For starters, some employers won’t let you stay invested in your old 401(k) after you’ve left the company, so you’ll need to roll it over. Others may allow you to keep it, but you might still want to roll it over for a few reasons;
More investment options – Usually your 401(k) will have a limited number of investment funds to choose from. With an IRA, you’ll have a much wider range of choices – basically any kind of stock, bond, fund or other investment security you want buy.
Easier to keep track of your accounts – Trying to keep track of multiple 401(k)s from previous employers can get to be a hassle from an administrative perspective. So transferring your accounts to a single IRA might make the process easier.
Potentially more flexibility with future distributions – In addition to offering more investment choices, IRAs can sometimes offer more flexibility when you’re ready to take your money out in retirement. Some 401(k) plans have more rigid rules for how you can take your money out. You’ll want to know how your plan works.
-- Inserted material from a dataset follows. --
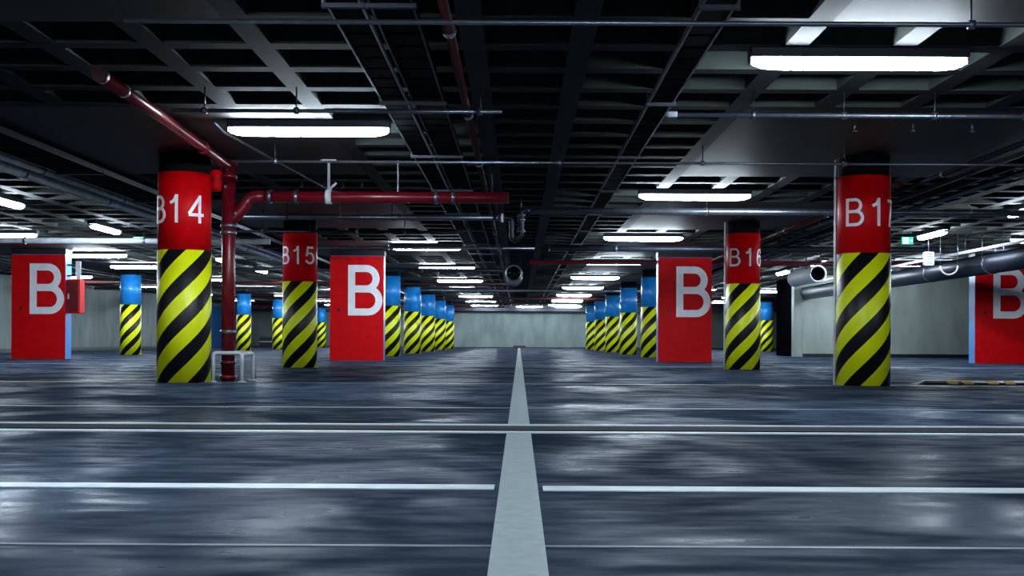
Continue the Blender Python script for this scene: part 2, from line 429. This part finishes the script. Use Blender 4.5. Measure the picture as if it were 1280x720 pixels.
NM = ['nearest', 'second', 'third', 'fourth', 'fifth', 'sixth', 'seventh', 'eighth', 'ninth', 'tenth', 'eleventh', 'twelfth', 'thirteenth', 'fourteenth', 'fifteenth']
def row(xs, ys, rz, desc, wings=False):
    vis = 0; bk = ['farthest back', 'one nearer', 'two nearer']; nb = 0
    for x, y in zip(xs, ys):
        if y < 6.5: lb = '%s of the unseen tube lamps, %s' % (bk[nb], desc); nb += 1
        else: lb = '%s lit tube lamp of those %s' % (NM[vis], desc); vis += 1
        t = lamp(x, y, rz, lb, wings and y > 0)
        if y < 6.5: t['group'] = 'tube lamps behind the camera, '+desc
ys = [8.95-2*P, 8.95-P, 8.95, 17.3]+[8.95+7.75*k for k in range(2, 9)]
row([2.42]*11, ys, 0, 'lying crosswise just right of the centre line', True)
ys = [12.0-3*P, 12.0-2*P, 12.0-P]+[12.0+P*k for k in (0, 2, 3, 4, 5, 6, 7, 8)]
row([-2.03]*11, ys, 0, 'lying crosswise just left of the centre line')
ys = [18.3-4.6*k for k in (4, 2)]+[18.3+4.6*k for k in range(0, 12)]
row([-7.6]*14, ys, PI/2, 'lying lengthwise over the left driving lane')
row([7.7]*14, [18.9-9.2, 18.9-18.4]+[18.9+4.4*k for k in range(0, 12)], PI/2, 'lying lengthwise over the right driving lane')
row([-10.2, -10.3, -10.7, -10.7, -10.6, -10.6, -10.6, -10.6], [24.4, 30.3, 35.0, 42.6, 50.2, 58, 65.6, 73], 0, 'lying crosswise beside the far left row of columns')
row([10.4, 10.4, 10.4], [24.5, 32.3, 37.4], 0, 'lying crosswise beside the far right pier')
row([10.2, 10.2, 10.2], [50.2, 58, 66], 0, 'lying crosswise behind the pale wall on the right')
row([-14.8]*5, [33.0, 41.0, 49.0, 57.0, 66.0], 0, 'lying crosswise near the left wall')
row([-2.05, 0.6, 2.9], [74.3, 74.6, 74.3], 0, 'lying crosswise right before the far wall')
row([-6, 6.2], [74.3, 74.3], 0, 'lying crosswise at the far ends of the driving lanes')
# ================================================================ PIPES, TRAYS, DUCTS
def hang(parent, p, top=2.598, m='dkmetal', r=0.008, n=6):
    """thin rod from a pipe up to the ceiling"""
    tube('hanger', [(p[0], p[1], p[2]), (p[0], p[1], top)], r, m, parent, n)
def clamp(parent, c, axis, r, w=0.03, m='galv', name='clamp'):
    d = Vector({'x': (1,0,0), 'y': (0,1,0), 'z': (0,0,1)}[axis])*w; c = Vector(c)
    return tube(name, [c-d, c+d], r, m, parent, 14)
def grid_hang_y(y):   # nearest crosswise rib
    return 8.20+round((y-8.20)/pitch)*pitch
def cross_pipe(name, x0, x1, y, z, r, m, label, cat='pipe', nh=6, cl=None, group=None):
    t = thing(name, label, cat, ((x0+x1)/2, y, z), group); h = (x1-x0)/2
    tube('pipe_run', [(-h,0,0),(h,0,0)], r, m, t, 12)
    for k in range(nh):
        x = -h+2*h*(k+0.5)/nh
        gx = 0.43+round((x+(x0+x1)/2-0.43)/pitch)*pitch-(x0+x1)/2
        X_ = gx+(x0+x1)/2
        if abs(gx) > h or any(a < X_ < b for a, b in ((-1.22,-0.40),(1.02,1.34),(-6.2,-4.95),(4.7,6.1),(8.6,9.4))): continue
        clamp(t, (gx,0,0), 'x', r+0.012, 0.02)
        tube('hanger', [(gx,0,r),(gx,0,2.598-z)], 0.007, 'dkmetal', t, 6)
    return t
def long_pipe(name, x, y0, y1, z, r, m, label, cat='pipe', step=3.06, cm='galv'):
    t = thing(name, label, cat, (x, y0, z)); L_ = y1-y0
    tube('pipe_run', [(0,0,0),(0,L_,0)], r, m, t, 14)
    y = grid_hang_y(y0+0.8)
    while y < y1:
        clamp(t, (0,y-y0,0), 'y', r+0.012, 0.025, cm)
        tube('hanger', [(0,y-y0,r),(0,y-y0,2.598-z)], 0.007, 'dkmetal', t, 6)
        y += step
    return t
def tray(name, x0, x1, y0, y1, z, label, rail=0.06, cables=5, m='galv', cm='cable', rung=0.35, bright=True):
    t = thing(name, label, 'cable tray', ((x0+x1)/2, y0, z)); h = (x1-x0)/2; L_ = y1-y0
    for s in (-1, 1):
        a, b = sorted((s*h, s*(h-0.014))); boxes('side_rail', [(a, b, 0, L_, 0, rail)], m, t)
    n = int(L_/rung)
    bm = bmesh.new(); pr = []                                     # corrugated perforated base, one sheet
    for k in range(n):
        y_ = k*rung; pr += [(y_, 0.004), (y_+rung-0.06, 0.004), (y_+rung-0.05, 0.02), (y_+rung-0.01, 0.02)]
    a = [bm.verts.new((-h+0.015, p[0], p[1])) for p in pr]; b = [bm.verts.new((h-0.015, p[0], p[1])) for p in pr]
    for k in range(len(pr)-1): bm.faces.new((a[k], b[k], b[k+1], a[k+1]))
    bs = obj('tray_base', bm, 'void', t); md = bs.modifiers.new('thickness', 'SOLIDIFY'); md.thickness = 0.003
    bm = bmesh.new(); rr = (h-0.03)/cables
    for c in range(cables):
        x = -h+0.03+rr*(2*c+1); pts = [(x+random.uniform(-.3,.3)*rr, y, 0.018+rr*0.75+random.uniform(0, .006)) for y in [L_*k/24 for k in range(25)]]
        add_tube(bm, pts, rr*0.75, 6)
    obj('cables', bm, cm, t)
    y = grid_hang_y(y0+0.7)
    while y < y1:
        boxes('support_channel', [(-h-0.018, h+0.018, y-y0-0.02, y-y0+0.02, -0.028, -0.001)], 'dkmetal', t)
        for s in (-1, 1):
            tube('hanger', [(s*(h+0.012), y-y0, -0.02), (s*(h+0.012), y-y0, 2.598-z)], 0.006, m, t, 6)
        y += pitch*4
    return t
# central services
tray('cable_tray', -1.17, -0.95, 4.0, 73.4, 2.50, 'narrow bright edged cable tray running away left of the centre line', cables=4, m='ltgrey', rail=0.035)
tray('cable_tray', -0.91, -0.64, 4.0, 73.4, 2.50, 'dark cable tray between the bright edged tray and the brown red pipe', m='dkmetal', cables=5)
tray('cable_tray', 1.08, 1.29, 4.0, 73.4, 2.50, 'cable tray running away right of the centre line', cables=3, rail=0.035)
long_pipe('overhead_pipe', -0.47, 4.0, 73.4, 2.53, 0.035, 'darkred', 'brownish red pipe running away under the ceiling left of the middle rib')
# left services
tray('cable_tray', -5.6, -5.05, 5.0, 73.4, 2.50, 'wide dark cable tray running away over the left bays', cables=6)
long_pipe('overhead_pipe', -5.78, 5.0, 73.4, 2.52, 0.045, 'insul', 'silver pipe running away beside the wide left cable tray')
long_pipe('overhead_pipe', -6.02, 5.0, 73.4, 2.505, 0.075, 'insul', 'thick silver insulated pipe outermost of those over the left bays')
# right services
long_pipe('overhead_pipe', 4.85, 16.0, 73.4, 2.52, 0.045, 'darkred', 'dark red pipe running away over the right bays behind the near right column')
long_pipe('overhead_pipe', 5.12, 5.0, 73.4, 2.53, 0.03, 'dkmetal', 'thin dark pipe running away over the right bays')
tray('cable_tray', 5.4, 5.7, 5.0, 73.4, 2.50, 'cable tray running away over the right bays', cables=4)
long_pipe('overhead_pipe', 5.98, 5.0, 73.4, 2.52, 0.04, 'galv', 'silver pipe running away right of the right cable tray')
long_pipe('overhead_pipe', -13.4, 16.0, 73.4, 2.53, 0.05, 'dkmetal', 'thick dark pipe high up between the far left pier and the left wall')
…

Why you might not want to roll over a 401(k)
While rolling over can be a good idea, it isn’t always, particularly if your 401(k) offers lower fee investments. This isn’t always the case, but some 401(k) plan sponsors are able to negotiate lower fees on your selection of investments than what you’ll see when you sign up for an IRA. So you’ll want to compare what you’re currently paying in fees with what you would be paying in an IRA.
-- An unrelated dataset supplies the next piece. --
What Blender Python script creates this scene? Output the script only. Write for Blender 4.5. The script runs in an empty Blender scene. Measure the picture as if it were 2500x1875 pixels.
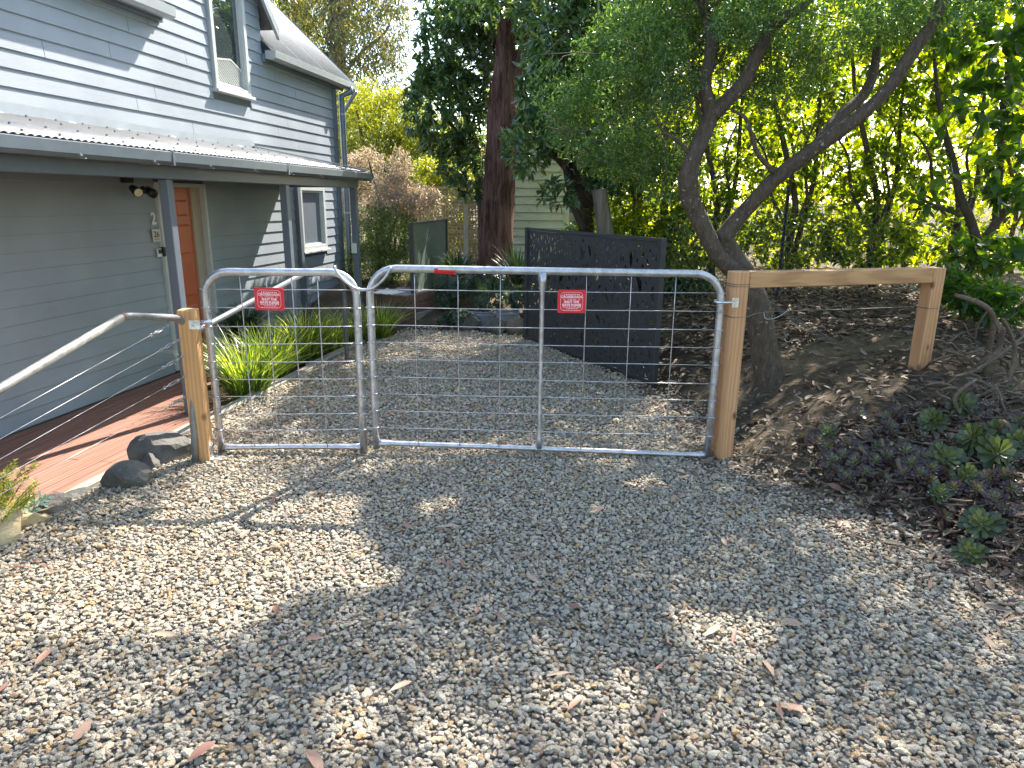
import bpy, math, random
import numpy as np
from mathutils import Vector, Matrix
from mathutils.geometry import delaunay_2d_cdt

rng = np.random.default_rng(7)
random.seed(7)
SC = bpy.context.scene

# ------------------------------------------------------------------ camera, light, exposure
F_PX, PITCH, ROLL, EYE = 1689.0, math.radians(14.87), math.radians(0.55), 1.85
AZ = math.radians(9.42)                      # bearing of the house wall
SUN_AZ, SUN_EL = math.radians(28.0), math.radians(45.0)
SUN = np.array([math.sin(SUN_AZ) * math.cos(SUN_EL), math.cos(SUN_AZ) * math.cos(SUN_EL), math.sin(SUN_EL)])

cam_d = bpy.data.cameras.new('camera')
cam = bpy.data.objects.new('camera', cam_d)
SC.collection.objects.link(cam)
cR, sR, cP, sP = math.cos(ROLL), math.sin(ROLL), math.cos(PITCH), math.sin(PITCH)
cam.matrix_world = Matrix(((cR, -sR, 0, 0), (sR * sP, cR * sP, -cP, 0), (sR * cP, cR * cP, sP, EYE), (0, 0, 0, 1)))
cam_d.sensor_width = 36.0
cam_d.lens = F_PX / 2500 * 36
cam_d.clip_start, cam_d.clip_end = 0.05, 2000
SC.camera = cam

world = bpy.data.worlds.new('World')
SC.world = world
world.use_nodes = True
wn = world.node_tree
bg = wn.nodes['Background']
sky = wn.nodes.new('ShaderNodeTexSky')
sky.sky_type = 'NISHITA'
sky.sun_disc = False
sky.sun_elevation, sky.sun_rotation = SUN_EL, SUN_AZ
sky.air_density, sky.dust_density, sky.ozone_density = 1.0, 1.0, 0.35
wn.links.new(sky.outputs[0], bg.inputs[0])
bg.inputs[1].default_value = 0.15

sl = bpy.data.lights.new('sun', 'SUN')
sl.energy, sl.angle, sl.color = 4.0, math.radians(0.53), (1.0, 0.93, 0.82)
sun = bpy.data.objects.new('sun', sl)
SC.collection.objects.link(sun)
sun.rotation_euler = Vector((-SUN[0], -SUN[1], -SUN[2])).to_track_quat('-Z', 'Y').to_euler()
sun.location = (4, 8, 12)
SC.view_settings.view_transform = 'Standard'
SC.view_settings.look = 'None'
SC.view_settings.gamma = 1.0
SC.view_settings.use_curve_mapping = False
SC.view_settings.exposure = 2.12
SC.render.engine = 'CYCLES'
SC.cycles.use_denoising = True
SC.cycles.max_bounces = 8
SC.cycles.transparent_max_bounces = 8
SC.cycles.sample_clamp_indirect = 6.0

# ------------------------------------------------------------------ helpers: from the photograph's pixels to the place
def ray(x, y):
    u, v = (x - 1250) / F_PX, -(y - 937.5) / F_PX
    u2, v2 = cR * u - sR * v, sR * u + cR * v
    return np.array([u2, cP + v2 * sP, -sP + v2 * cP])
def onz(x, y, z=0.0):
    d = ray(x, y); return d * ((z - EYE) / d[2]) + np.array([0, 0, EYE])
def onY(x, y, Y):
    d = ray(x, y); return d * (Y / d[1]) + np.array([0, 0, EYE])
HN = np.array([math.cos(AZ), -math.sin(AZ), 0]); HE = np.array([math.sin(AZ), math.cos(AZ), 0])
def onoff(x, y, off):                        # house coordinates (off, along, z)
    d = ray(x, y); p = d * (off / (HN @ d)) + np.array([0, 0, EYE])
    return np.array([off, p @ HE, p[2]])
def hw(off, s, z):
    return HN * off + HE * s + np.array([0, 0, z])
def pix(p):                                  # inverse of ray, arrays allowed
    p = np.asarray(p, float)
    d = p - np.array([0, 0, EYE])
    X, Yc, Z = d[..., 0], d[..., 1], d[..., 2]
    w = Yc * cP - Z * sP; v2 = Yc * sP + Z * cP
    w = np.where(np.abs(w) < 1e-6, 1e-6, w)
    u2, v2 = X / w, v2 / w
    return 1250 + F_PX * (cR * u2 + sR * v2), 937.5 - F_PX * (-sR * u2 + cR * v2)
def inpoly(px, py, poly):
    px, py = np.asarray(px), np.asarray(py); r = np.zeros(px.shape, bool); n = len(poly)
    for i in range(n):
        x1, y1 = poly[i]; x2, y2 = poly[(i + 1) % n]
        if y1 == y2: continue
        c = ((y1 > py) != (y2 > py)) & (px < (x2 - x1) * (py - y1) / (y2 - y1) + x1)
        r ^= c
    return r
def vnoise(p, f=1.0, seed=0):
    p = np.asarray(p, float) * f; r = 0
    for k, (a, b, c, ph) in enumerate(((1.0, 1.7, .6, .3), (-1.3, .8, 1.1, 1.9), (.5, -1.9, 1.4, 4.1), (2.1, .4, -1.7, 2.2), (-.7, 2.6, 2.0, 5.0))):
        r = r + np.sin(a * p[..., 0] + b * p[..., 1] + c * p[..., 2] + ph + seed * 1.37 * (k + 1))
    return r / 5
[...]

Also, if you do rollover to an IRA, watch out for any potential conflicts of interest if an employee of the investment firm offers advice on particular investments. Some of these investments might carry high fees and commissions that you probably don’t want to be paying. So make sure you understand what fees you’ll be on the hook for and how the person recommending the investments gets paid. Don’t be afraid to ask tough questions.
How to roll over your 401(k)
The actual process for rolling over shouldn’t be too complicated. But there are a few steps and you’ll want to make sure you get them right.
Step 1) Set up an IRA
Before you roll over, you’ll want to open an IRA first. So spend a little time comparing offers form different IRA providers.
You’ll also want to decide between a Roth IRA and a traditional IRA. We have a short guide explaining the difference. If you have a traditional 401(k) and you choose a Roth, it will be considered a Roth conversion. So you would have to report the money as income that year and pay taxes on it. But then you won’t have to pay any additional taxes on your investment gains or when you take the money out in retirement.
If instead you roll over to a traditional IRA, you won’t owe any taxes now and your taxes are deferred until you take the money out in retirement. At that point though, your distributions will be taxed as income (the same way they would have been if you stayed with your traditional 401(k)). For the most part, the mechanics of a traditional IRA will be closer to most 401(k)s, that is unless you have a Roth 401(k).
Step 2) Transfer your funds
Once you’ve set up your IRA, contact your previous employer or third party administrator (the financial firm that manages your 401(k) plan) and tell them you want to do a direct rollover to your new IRA. This means the funds will be transferred directly to your IRA rather than to you personally. If the money goes to you, you’ll only have 60 days to deposit it in the IRA without it being taxed as income. You may also want to contact your new IRA provider to let them know you’re rolling over.
Step 3) Choose your new investments
Typically when you roll over, your previous investments will be sold and your money will then be deposited as cash. So you’ll need to select new investments. We can help you think about this in our Core Content or you can get started with our Investing Cheat Sheet.
Summary
Overall, rolling your 401(k) to an IRA can be a good idea if you’re able to invest in a wider range of lower cost funds and if you want to limit the number of investment accounts you have. However, it’s not always a no-brainer since some 401(k) plans have negotiated lower fees on their funds. No matter what you choose, make sure you do your research first and keep investing!